It was a famous question asked by France’s wartime leader and former President Charles de Gaulle: “How can anyone govern a country with 246 types of cheese?” More than 60 years later, the answer seems to be no one. With another government on the brink of collapse, France has seemingly become ungovernable. On Monday, Francois Bayrou, less than a year in office, looks set to become the fourth prime minister to leave in just 20 months. His fate now rests on a confidence vote in parliament that, if lost, would consolidate a record under the Fifth Republic and leave the country’s President Emmanuel Macron weaker than ever. Bayrou called the vote in an effort to push through an unpopular 44 billion euro austerity plan that includes scrapping two public holidays and freezing spending. He says it is a matter of “national survival,” warning that France must control its soaring debt, after “for 20 years, every hour of every day and every night it has seen the debt increase by an additional 12 billion euros.”
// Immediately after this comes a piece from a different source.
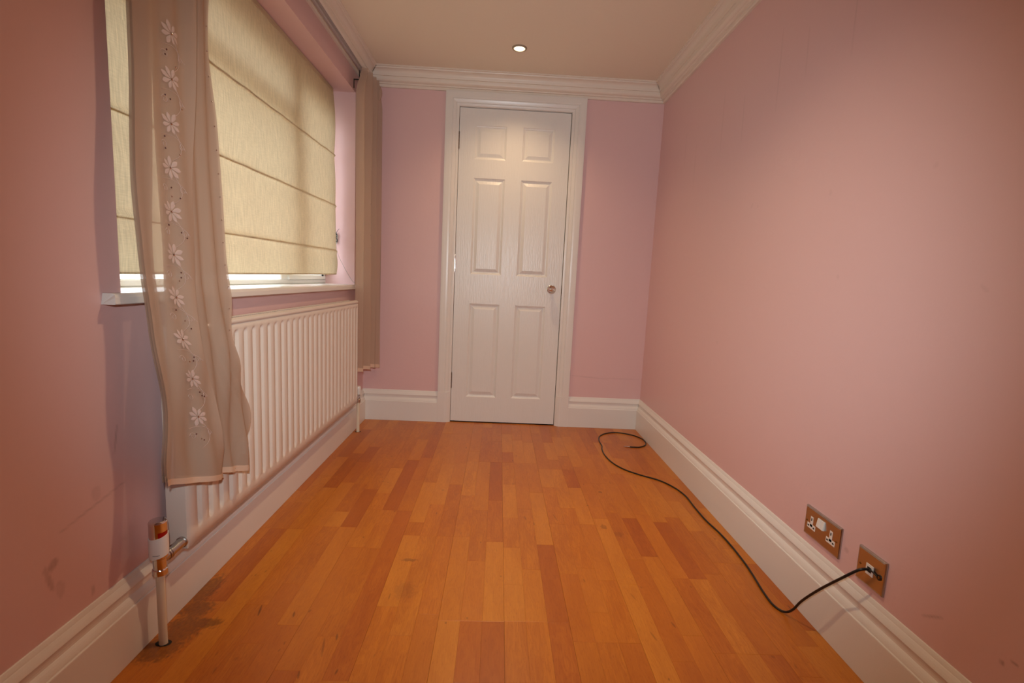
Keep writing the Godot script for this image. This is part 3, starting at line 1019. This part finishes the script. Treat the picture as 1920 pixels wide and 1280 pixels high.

These may be alarmist words designed to galvanize the country’s divided political classes into urgent action, even though budget reform was precisely what got his predecessor, Michel Barnier, into a tizzy. The European Union’s chief negotiator, who held the bloc together after Britain’s tortured vote to leave the European Union in 2016, lasted just three months as prime minister, failing to climb the much steeper mountain of persuading the French to accept sweeping spending cuts.
As France sinks deeper into political instability, its borrowing costs are rising. Ten-year bond yields have risen above those of Spain, Portugal and Greece, countries once at the heart of the eurozone debt crisis, and are now approaching those of Italy. An increasingly stressed economy is at odds with the image of a European strongman that Macron has sought to project. And yet the current instability can be traced back to Macron’s dramatic decision to call early elections last year. Angered by the extraordinary results of the far-right National Rally in the European elections in May 2024, the French president forced a parliamentary vote in which his party lost seats to the far right and the far left, leaving France with a divided Assembly. But it didn’t have to be this way. The Fifth Republic, established by President de Gaulle in 1958, was designed to end the chronic instability that had plagued France’s Third and Fourth Republics in the early 20th century. The new constitution gave broad powers to the executive and created a majority system to avoid short-lived governments. As a result, for decades, two main parties on the left and right alternated in power. Macron shattered that order in 2017, becoming the first president elected without the support of either of the established major political parties. Re-elected in 2022, he quickly lost his parliamentary majority as voters flocked to the extremes. Two years of fragile rule followed, with Macron repeatedly forced to invoke Article 49.3 of the constitution, pushing through legislation without a vote, causing growing discontent among opposition lawmakers and much of the French public. In the 2024 snap election, the left won the most seats in the second round, but still fell short of a majority as the far right dominated the first. But their hopes of forming a minority government were dashed when Macron refused to accept their choice of prime minister. Unlike Germany or Italy, France has no tradition of coalition building; its politics have been shaped for more than 60 years by a system dominated by the presidency.
What comes next?
If Bayrou falls, pressure on Macron to resign will intensify, even though he has vowed to serve out his term. Marine Le Pen, the far-right, is demanding that he dissolve parliament, but new elections would almost certainly strengthen her party and further fragment parliament.
Another path would be for Macron to appoint a caretaker government while he considers a successor, with Armed Forces Minister Sébastien Lecornu and Justice Minister Gérald Darmanin among the leading candidates in what is likely to be a poisoned chalice. The problem is that after three failed centrist prime ministers, the opposition parties are in no mood to give each other a chance. Both the far right and the far left have signaled they will seek a vote of no confidence immediately. Another option would be to appoint a prime minister from another political family, but a choice on the right would be blocked by the left and vice versa.
The political climate is bleak. In the event of another snap parliamentary election, a recent Elabe poll suggests that the National Rally would come out on top, with the left coming in second and the center a distant third.